Protecting the planet for future generations

Beyond the technical language of standards and frameworks, Subasinghe returned to a deeper motivation: intergenerational justice.

As a Native American proverb reminds us: “We do not inherit the earth from our ancestors; we borrow it from our children.”

“That is not a slogan. It is a fact,” Subasinghe said. “A company that destroys its watershed will eventually pay for water. A nation that degrades its coastline will lose its tourism revenue. Sri Lanka is a beautiful, ecologically rich island. Our long-term economic prosperity is physically tied to the health of our forests, our oceans, and our air.”

CA Sri Lanka President called on businesses of all sizes to see sustainability not as a cost, but as a strategic advantage. “The companies that start today will be the ones that win tomorrow. They will access green bonds. They will attract foreign direct investment. They will keep their social licence to operate.”
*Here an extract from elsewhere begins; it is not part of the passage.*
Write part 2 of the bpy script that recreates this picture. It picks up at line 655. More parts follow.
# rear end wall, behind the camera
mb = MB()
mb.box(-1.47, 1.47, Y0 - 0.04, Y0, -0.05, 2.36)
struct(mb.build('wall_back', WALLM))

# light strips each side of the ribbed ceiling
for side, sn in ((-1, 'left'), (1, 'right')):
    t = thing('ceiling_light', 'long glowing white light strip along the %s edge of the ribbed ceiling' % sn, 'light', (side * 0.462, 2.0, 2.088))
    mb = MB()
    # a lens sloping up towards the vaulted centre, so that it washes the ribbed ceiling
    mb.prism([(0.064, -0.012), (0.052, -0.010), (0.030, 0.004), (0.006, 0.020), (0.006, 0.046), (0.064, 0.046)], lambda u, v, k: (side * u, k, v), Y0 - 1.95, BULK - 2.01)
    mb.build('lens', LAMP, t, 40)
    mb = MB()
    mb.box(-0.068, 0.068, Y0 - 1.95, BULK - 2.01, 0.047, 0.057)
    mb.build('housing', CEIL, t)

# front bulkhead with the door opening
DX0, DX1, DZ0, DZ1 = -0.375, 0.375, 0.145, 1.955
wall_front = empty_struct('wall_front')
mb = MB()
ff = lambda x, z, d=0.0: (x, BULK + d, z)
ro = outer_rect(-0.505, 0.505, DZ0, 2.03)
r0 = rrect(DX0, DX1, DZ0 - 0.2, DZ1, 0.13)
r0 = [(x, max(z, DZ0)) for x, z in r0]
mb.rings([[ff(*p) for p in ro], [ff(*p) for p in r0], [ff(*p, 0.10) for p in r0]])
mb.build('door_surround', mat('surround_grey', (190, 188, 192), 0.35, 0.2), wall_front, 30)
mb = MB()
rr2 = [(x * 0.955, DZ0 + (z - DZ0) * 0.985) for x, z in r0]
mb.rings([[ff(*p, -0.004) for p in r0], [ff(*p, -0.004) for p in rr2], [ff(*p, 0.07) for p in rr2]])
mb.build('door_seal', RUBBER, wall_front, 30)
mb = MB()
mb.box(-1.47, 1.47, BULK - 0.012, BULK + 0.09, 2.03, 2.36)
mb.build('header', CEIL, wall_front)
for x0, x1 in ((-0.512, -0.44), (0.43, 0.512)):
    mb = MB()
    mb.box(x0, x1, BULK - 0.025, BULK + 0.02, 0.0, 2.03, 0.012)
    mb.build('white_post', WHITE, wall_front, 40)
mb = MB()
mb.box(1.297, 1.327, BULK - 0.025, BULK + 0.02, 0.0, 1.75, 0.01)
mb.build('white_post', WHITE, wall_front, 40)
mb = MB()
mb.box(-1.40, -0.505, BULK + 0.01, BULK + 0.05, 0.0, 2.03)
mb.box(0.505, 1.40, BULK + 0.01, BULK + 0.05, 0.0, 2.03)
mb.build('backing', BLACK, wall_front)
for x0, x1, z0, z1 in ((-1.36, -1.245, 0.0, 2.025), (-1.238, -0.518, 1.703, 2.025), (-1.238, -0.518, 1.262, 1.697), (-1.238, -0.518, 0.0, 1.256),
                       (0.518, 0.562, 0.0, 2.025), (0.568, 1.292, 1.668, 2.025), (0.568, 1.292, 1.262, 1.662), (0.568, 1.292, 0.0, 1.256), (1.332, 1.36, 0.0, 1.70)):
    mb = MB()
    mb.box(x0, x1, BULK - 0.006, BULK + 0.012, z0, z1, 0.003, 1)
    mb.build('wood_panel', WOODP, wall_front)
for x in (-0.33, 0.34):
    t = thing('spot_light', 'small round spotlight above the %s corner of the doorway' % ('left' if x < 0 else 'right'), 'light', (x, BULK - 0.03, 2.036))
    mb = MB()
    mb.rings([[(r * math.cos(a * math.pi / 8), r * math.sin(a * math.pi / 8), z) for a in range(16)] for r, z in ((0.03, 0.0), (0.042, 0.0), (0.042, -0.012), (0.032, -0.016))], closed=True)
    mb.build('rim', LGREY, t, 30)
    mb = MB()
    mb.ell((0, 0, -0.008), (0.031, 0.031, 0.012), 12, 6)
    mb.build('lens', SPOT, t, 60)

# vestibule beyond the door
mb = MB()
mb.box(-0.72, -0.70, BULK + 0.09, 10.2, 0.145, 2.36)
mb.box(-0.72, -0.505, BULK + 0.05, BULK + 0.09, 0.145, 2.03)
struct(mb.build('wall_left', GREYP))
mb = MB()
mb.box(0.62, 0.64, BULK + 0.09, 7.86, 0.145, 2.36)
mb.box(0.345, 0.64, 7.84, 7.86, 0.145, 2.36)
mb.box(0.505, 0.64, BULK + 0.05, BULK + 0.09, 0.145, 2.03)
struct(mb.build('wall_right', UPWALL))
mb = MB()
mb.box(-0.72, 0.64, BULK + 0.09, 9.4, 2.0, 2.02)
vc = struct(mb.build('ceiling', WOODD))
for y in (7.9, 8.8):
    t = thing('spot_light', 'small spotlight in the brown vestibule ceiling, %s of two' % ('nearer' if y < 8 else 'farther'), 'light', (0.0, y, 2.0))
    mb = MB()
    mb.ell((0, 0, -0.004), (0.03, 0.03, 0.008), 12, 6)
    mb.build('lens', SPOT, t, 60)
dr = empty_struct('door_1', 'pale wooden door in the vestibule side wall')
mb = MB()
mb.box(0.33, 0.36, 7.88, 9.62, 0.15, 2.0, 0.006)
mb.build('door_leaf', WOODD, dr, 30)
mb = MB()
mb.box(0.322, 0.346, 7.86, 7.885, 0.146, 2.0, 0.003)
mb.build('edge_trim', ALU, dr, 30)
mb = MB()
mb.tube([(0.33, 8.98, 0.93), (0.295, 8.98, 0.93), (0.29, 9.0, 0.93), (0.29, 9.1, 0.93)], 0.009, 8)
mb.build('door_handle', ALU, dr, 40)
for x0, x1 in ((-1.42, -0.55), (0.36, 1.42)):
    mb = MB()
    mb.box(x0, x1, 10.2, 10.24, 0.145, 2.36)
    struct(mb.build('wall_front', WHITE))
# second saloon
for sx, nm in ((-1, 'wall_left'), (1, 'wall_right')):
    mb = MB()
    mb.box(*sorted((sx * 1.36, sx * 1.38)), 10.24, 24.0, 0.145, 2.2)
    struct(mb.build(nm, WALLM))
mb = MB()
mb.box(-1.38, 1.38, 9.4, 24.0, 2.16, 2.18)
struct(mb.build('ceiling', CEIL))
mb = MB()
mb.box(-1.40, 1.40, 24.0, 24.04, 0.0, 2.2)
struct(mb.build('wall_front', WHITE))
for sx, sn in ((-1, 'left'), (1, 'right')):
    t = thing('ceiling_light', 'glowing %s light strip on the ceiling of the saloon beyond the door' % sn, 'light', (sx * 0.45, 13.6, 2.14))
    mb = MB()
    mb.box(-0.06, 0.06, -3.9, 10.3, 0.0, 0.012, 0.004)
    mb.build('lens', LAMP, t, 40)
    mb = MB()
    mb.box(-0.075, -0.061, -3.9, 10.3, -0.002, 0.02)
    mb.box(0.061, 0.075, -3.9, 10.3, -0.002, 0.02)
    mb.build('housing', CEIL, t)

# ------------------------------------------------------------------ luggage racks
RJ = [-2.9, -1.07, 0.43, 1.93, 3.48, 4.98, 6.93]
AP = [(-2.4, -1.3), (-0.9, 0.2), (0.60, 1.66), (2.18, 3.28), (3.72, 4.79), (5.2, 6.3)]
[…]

The inaugural Sustainability Summit by CA Sri Lanka will feature an impressive line-up of international and local experts, including UNDP Sri Lanka Resident Representative Azusa Kubota as Chief Guest, along with leading voices from EY, Deloitte, KPMG, the Colombo Stock Exchange, and top Sri Lankan conglomerates such as John Keells Holdings, Aitken Spence, and Hayleys.

But for Subasinghe, the real audience is every CA Sri Lanka member and every finance professional across the island. “This is not a one-day event. This is the beginning of a movement. We are asking our profession to upskill, to embrace new standards, and to lead conversations that go beyond debits and credits. Sustainability is now a core competency of the modern accountant. Those who ignore it will be left behind, and so will the companies they serve.”

The Inaugural Sustainability Summit 2026 will be held on Tuesday, 26 May 2026, from 3.00 p.m. to 8.00 p.m. at the Cumulus Ballroom, Cinnamon Life, Colombo, followed by networking and cocktails.